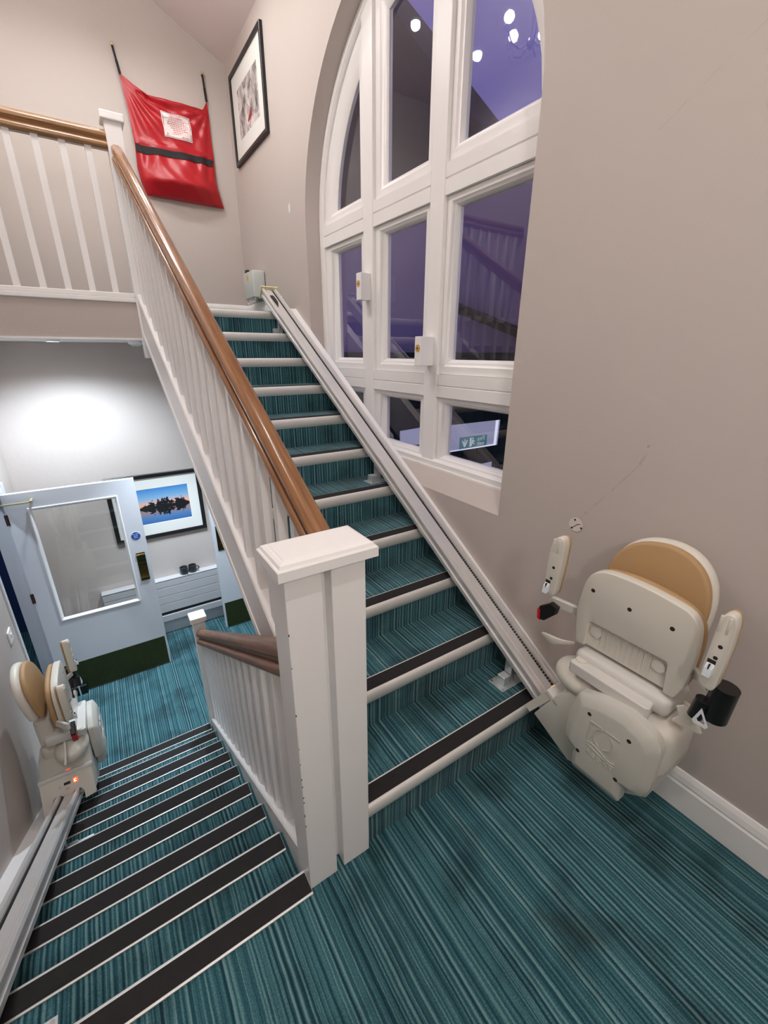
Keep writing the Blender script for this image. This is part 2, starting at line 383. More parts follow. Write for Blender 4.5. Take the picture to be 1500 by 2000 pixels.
# half landing
bm = B(); box(bm, (XL, YF, -0.22), (0.30, YL, 0.0)); box(bm, (0.30, YF, -0.22), (XW, 0.02, 0.0)); obj('floor_landing', bm, 'carpet', kind='structure')
bm = B(); box(bm, (-2.6, 2.0, ZH - 0.2), (1.9, 5.2, ZH)); box(bm, (0.36, -0.1, ZH - 0.2), (1.9, 2.0, ZH)); obj('floor_hall', bm, 'carpet', kind='structure')
bm = B(); box(bm, (-2.6, YU + 0.045, ZU - 0.02), (XW, YB, ZU)); obj('floor_upper_landing', bm, 'carpet', kind='structure')
bm = B(); box(bm, (-2.6, YU + 0.045, 1.745), (XW, YB, ZU - 0.021)); obj('ceiling_hall', bm, 'soffit', kind='structure')
bm = B(); box(bm, (-2.6, YU + 0.003, 1.757), (0.375, YU + 0.044, ZU + 0.012)); obj('trim_fascia', bm, 'wall', kind='structure')
bm = B(); box(bm, (-2.6, YU - 0.004, 1.745), (0.375, YU + 0.044, 1.757)); obj('trim_fascia_bead', bm, 'white', kind='structure')
# window wall with the arched opening
AC, AZ, AR = 1.58, 2.56, 1.09          # wall arch
FC, FR = 1.555, 1.085                  # arch at the frame
def arch(c, r, z0, n=40, zc=AZ):
    pts = [(c - r, z0), (c - r, zc)] + [(c - r * math.cos(math.pi * i / n), zc + r * math.sin(math.pi * i / n)) for i in range(1, n)] + [(c + r, zc), (c + r, z0)]
    return pts
w_open = arch(AC, AR, 0.883); f_open = arch(FC, FR, 1.0)
def wall_sheet(bm, x, opening, y0, y1, z0, z1):
    V = lambda y, z: bm.verts.new((x, y, z))
    q = lambda *p: bm.faces.new([V(*t) for t in p])
    lo, hi = opening[0], opening[-1]
    q((y0, z0), (lo[0], z0), (lo[0], opening[1][1]), (y0, opening[1][1]))
    q((hi[0], z0), (y1, z0), (y1, opening[1][1]), (hi[0], opening[1][1]))
    q((lo[0], z0), (hi[0], z0), (hi[0], hi[1]), (lo[0], lo[1]))
    q((y0, opening[1][1]), (lo[0], opening[1][1]), (lo[0], z1), (y0, z1)); q((hi[0], opening[1][1]), (y1, opening[1][1]), (y1, z1), (hi[0], z1))
    a = opening[1:-1]
    for p, r in zip(a, a[1:]): q((p[0], p[1]), (r[0], r[1]), (r[0], z1), (p[0], z1))
bm = B()
wall_sheet(bm, XW, w_open, YF, YB + 0.2, ZH - 0.2, 5.0); wall_sheet(bm, 1.88, f_open, YF, YB + 0.2, ZH - 0.2, 5.0)
ringx(bm, [[(XW, y, z) for y, z in w_open], [(1.72, y, z) for y, z in f_open], [(1.88, y, z) for y, z in f_open]])
bmesh.ops.remove_doubles(bm, verts=bm.verts[:], dist=1e-5)
obj('wall_right', bm, 'wall_marked', kind='structure', smooth=math.radians(30))
# left wall with the doorway in it
bm = B(); box(bm, (XL - 0.11, YF, ZH - 0.2), (XL, 2.70, 5.0)); box(bm, (XL - 0.11, 2.70, 0.62), (XL, 3.55, 1.745)); box(bm, (XL - 0.11, 3.55, ZH - 0.2), (XL, YB, 1.745)); box(bm, (XL - 0.11, 2.70, 1.75), (XL, YB + .1, 5.0))
obj('wall_left', bm, 'wall', kind='structure')
bm = B(); box(bm, (-2.6, YB, 1.74), (XW + 0.2, YB + 0.15, 5.0)); obj('wall_back_upper', bm, 'wall', kind='structure')
bm = B(); box(bm, (XL, YBL, ZH - 0.2), (XW, YBL + 0.12, 1.745)); obj('wall_back_hall', bm, 'wall', kind='structure')
bm = B(); box(bm, (XL - 0.2, YF - 0.15, -0.3), (XW + 0.3, YF, 5.0)); obj('wall_front', bm, 'wall', kind='structure')
bm = B(); box(bm, (0.39, -0.12, ZH), (XW, -0.02, -0.22)); obj('wall_under_landing', bm, 'wall', kind='structure')
bm = B(); box(bm, (-2.7, 5.0, ZH - .2), (XL - 0.10, 5.1, 1.745)); box(bm, (-2.7, 1.9, ZH - .2), (-2.6, 5.0, 1.745)); box(bm, (-2.6, 1.9, ZH - .2), (XL - 0.11, 2.0, 1.745)); box(bm, (XL - 0.11, YBL + .12, ZH - .2), (XL + .02, 5.0, 1.745)); obj('wall_navy', bm, 'navy', kind='structure')
bm = B(); box(bm, (-2.7, 1.9, 1.745), (XL - 0.11, 5.1, 1.85)); obj('ceiling_side_room', bm, 'soffit', kind='structure')
bm = B(); box(bm, (XW + .01, -0.2, ZH - .2), (XW + .25, YBL + .2, -0.1)); obj('wall_right_hall', bm, 'wall', kind='structure')
# ceiling: flat with a sloping side against the window wall
bm = B(); prism(bm, [(-2.7, ZC), (0.99, ZC), (XW + 0.02, ZS), (XW + 0.02, 5.05), (-2.7, 5.05)], 'y', YF - 0.1, YB + 0.12); obj('ceiling', bm, 'ceiling', kind='structure')
# baseboards
SK = [(0, 0), (0.020, 0), (0.020, 0.112), (0.015, 0.120), (0.017, 0.128), (0.013, 0.150), (0.006, 0.168), (0, 0.170)]
bm = B(); sweep(bm, SK, (XW, YF, 0), (XW, 0.02, 0), across=(-1, 0, 0)); obj('baseboard_right', bm, 'white', kind='structure')
bm = B(); sweep(bm, SK, (0.5, YB, ZU), (XW, YB, ZU), across=(0, -1, 0)); obj('baseboard_back_upper', bm, 'white', kind='structure')
bm = B(); sweep(bm, SK, (XW, YU + 0.36, ZU), (XW, YB - 0.03, ZU), across=(-1, 0, 0)); obj('baseboard_right_upper', bm, 'white', kind='structure')
bm = B(); box(bm, (-0.5, YBL - 0.035, ZH), (XW, YBL, ZH + 0.21)); obj('baseboard_back_hall', bm, 'doorwhite', kind='structure')
bm = B(); sweep(bm, SK, (XL, YF, 0), (XL, -0.02, 0)); obj('baseboard_left', bm, 'white', kind='structure')
# wall strings beside both flights
def string_poly(f, y0, y1, lo, hi): return [(y0, f(y0) + lo), (y1, f(y1) + lo), (y1, f(y1) + hi), (y0, f(y0) + hi)]
bm = B(); prism(bm, string_poly(nosU, 0.0, YU + 0.06, -0.30, 0.004), 'x', 1.545, XW); obj('trim_string_right', bm, 'white', kind='structure')
bm = B(); prism(bm, string_poly(nosL, -0.02, 2.36, -0.26, 0.022), 'x', XL, XL + 0.065); obj('trim_string_left', bm, 'white', kind='structure')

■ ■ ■

▸ WHAT YOU ARE ASKED TO DO: Print out the whole of the material word for word, without pictures.

▸ ANSWER TO THE TASK:
Keep writing the Blender script for this image. This is part 2, starting at line 383. More parts follow. Write for Blender 4.5. Take the picture to be 1500 by 2000 pixels.
# half landing
bm = B(); box(bm, (XL, YF, -0.22), (0.30, YL, 0.0)); box(bm, (0.30, YF, -0.22), (XW, 0.02, 0.0)); obj('floor_landing', bm, 'carpet', kind='structure')
bm = B(); box(bm, (-2.6, 2.0, ZH - 0.2), (1.9, 5.2, ZH)); box(bm, (0.36, -0.1, ZH - 0.2), (1.9, 2.0, ZH)); obj('floor_hall', bm, 'carpet', kind='structure')
bm = B(); box(bm, (-2.6, YU + 0.045, ZU - 0.02), (XW, YB, ZU)); obj('floor_upper_landing', bm, 'carpet', kind='structure')
bm = B(); box(bm, (-2.6, YU + 0.045, 1.745), (XW, YB, ZU - 0.021)); obj('ceiling_hall', bm, 'soffit', kind='structure')
bm = B(); box(bm, (-2.6, YU + 0.003, 1.757), (0.375, YU + 0.044, ZU + 0.012)); obj('trim_fascia', bm, 'wall', kind='structure')
bm = B(); box(bm, (-2.6, YU - 0.004, 1.745), (0.375, YU + 0.044, 1.757)); obj('trim_fascia_bead', bm, 'white', kind='structure')
# window wall with the arched opening
AC, AZ, AR = 1.58, 2.56, 1.09          # wall arch
FC, FR = 1.555, 1.085                  # arch at the frame
def arch(c, r, z0, n=40, zc=AZ):
    pts = [(c - r, z0), (c - r, zc)] + [(c - r * math.cos(math.pi * i / n), zc + r * math.sin(math.pi * i / n)) for i in range(1, n)] + [(c + r, zc), (c + r, z0)]
    return pts
w_open = arch(AC, AR, 0.883); f_open = arch(FC, FR, 1.0)
def wall_sheet(bm, x, opening, y0, y1, z0, z1):
    V = lambda y, z: bm.verts.new((x, y, z))
    q = lambda *p: bm.faces.new([V(*t) for t in p])
    lo, hi = opening[0], opening[-1]
    q((y0, z0), (lo[0], z0), (lo[0], opening[1][1]), (y0, opening[1][1]))
    q((hi[0], z0), (y1, z0), (y1, opening[1][1]), (hi[0], opening[1][1]))
    q((lo[0], z0), (hi[0], z0), (hi[0], hi[1]), (lo[0], lo[1]))
    q((y0, opening[1][1]), (lo[0], opening[1][1]), (lo[0], z1), (y0, z1)); q((hi[0], opening[1][1]), (y1, opening[1][1]), (y1, z1), (hi[0], z1))
    a = opening[1:-1]
    for p, r in zip(a, a[1:]): q((p[0], p[1]), (r[0], r[1]), (r[0], z1), (p[0], z1))
bm = B()
wall_sheet(bm, XW, w_open, YF, YB + 0.2, ZH - 0.2, 5.0); wall_sheet(bm, 1.88, f_open, YF, YB + 0.2, ZH - 0.2, 5.0)
ringx(bm, [[(XW, y, z) for y, z in w_open], [(1.72, y, z) for y, z in f_open], [(1.88, y, z) for y, z in f_open]])
bmesh.ops.remove_doubles(bm, verts=bm.verts[:], dist=1e-5)
obj('wall_right', bm, 'wall_marked', kind='structure', smooth=math.radians(30))
# left wall with the doorway in it
bm = B(); box(bm, (XL - 0.11, YF, ZH - 0.2), (XL, 2.70, 5.0)); box(bm, (XL - 0.11, 2.70, 0.62), (XL, 3.55, 1.745)); box(bm, (XL - 0.11, 3.55, ZH - 0.2), (XL, YB, 1.745)); box(bm, (XL - 0.11, 2.70, 1.75), (XL, YB + .1, 5.0))
obj('wall_left', bm, 'wall', kind='structure')
bm = B(); box(bm, (-2.6, YB, 1.74), (XW + 0.2, YB + 0.15, 5.0)); obj('wall_back_upper', bm, 'wall', kind='structure')
bm = B(); box(bm, (XL, YBL, ZH - 0.2), (XW, YBL + 0.12, 1.745)); obj('wall_back_hall', bm, 'wall', kind='structure')
bm = B(); box(bm, (XL - 0.2, YF - 0.15, -0.3), (XW + 0.3, YF, 5.0)); obj('wall_front', bm, 'wall', kind='structure')
bm = B(); box(bm, (0.39, -0.12, ZH), (XW, -0.02, -0.22)); obj('wall_under_landing', bm, 'wall', kind='structure')
bm = B(); box(bm, (-2.7, 5.0, ZH - .2), (XL - 0.10, 5.1, 1.745)); box(bm, (-2.7, 1.9, ZH - .2), (-2.6, 5.0, 1.745)); box(bm, (-2.6, 1.9, ZH - .2), (XL - 0.11, 2.0, 1.745)); box(bm, (XL - 0.11, YBL + .12, ZH - .2), (XL + .02, 5.0, 1.745)); obj('wall_navy', bm, 'navy', kind='structure')
bm = B(); box(bm, (-2.7, 1.9, 1.745), (XL - 0.11, 5.1, 1.85)); obj('ceiling_side_room', bm, 'soffit', kind='structure')
bm = B(); box(bm, (XW + .01, -0.2, ZH - .2), (XW + .25, YBL + .2, -0.1)); obj('wall_right_hall', bm, 'wall', kind='structure')
# ceiling: flat with a sloping side against the window wall
bm = B(); prism(bm, [(-2.7, ZC), (0.99, ZC), (XW + 0.02, ZS), (XW + 0.02, 5.05), (-2.7, 5.05)], 'y', YF - 0.1, YB + 0.12); obj('ceiling', bm, 'ceiling', kind='structure')
# baseboards
SK = [(0, 0), (0.020, 0), (0.020, 0.112), (0.015, 0.120), (0.017, 0.128), (0.013, 0.150), (0.006, 0.168), (0, 0.170)]
bm = B(); sweep(bm, SK, (XW, YF, 0), (XW, 0.02, 0), across=(-1, 0, 0)); obj('baseboard_right', bm, 'white', kind='structure')
bm = B(); sweep(bm, SK, (0.5, YB, ZU), (XW, YB, ZU), across=(0, -1, 0)); obj('baseboard_back_upper', bm, 'white', kind='structure')
bm = B(); sweep(bm, SK, (XW, YU + 0.36, ZU), (XW, YB - 0.03, ZU), across=(-1, 0, 0)); obj('baseboard_right_upper', bm, 'white', kind='structure')
bm = B(); box(bm, (-0.5, YBL - 0.035, ZH), (XW, YBL, ZH + 0.21)); obj('baseboard_back_hall', bm, 'doorwhite', kind='structure')
bm = B(); sweep(bm, SK, (XL, YF, 0), (XL, -0.02, 0)); obj('baseboard_left', bm, 'white', kind='structure')
# wall strings beside both flights
def string_poly(f, y0, y1, lo, hi): return [(y0, f(y0) + lo), (y1, f(y1) + lo), (y1, f(y1) + hi), (y0, f(y0) + hi)]
bm = B(); prism(bm, string_poly(nosU, 0.0, YU + 0.06, -0.30, 0.004), 'x', 1.545, XW); obj('trim_string_right', bm, 'white', kind='structure')
bm = B(); prism(bm, string_poly(nosL, -0.02, 2.36, -0.26, 0.022), 'x', XL, XL + 0.065); obj('trim_string_left', bm, 'white', kind='structure')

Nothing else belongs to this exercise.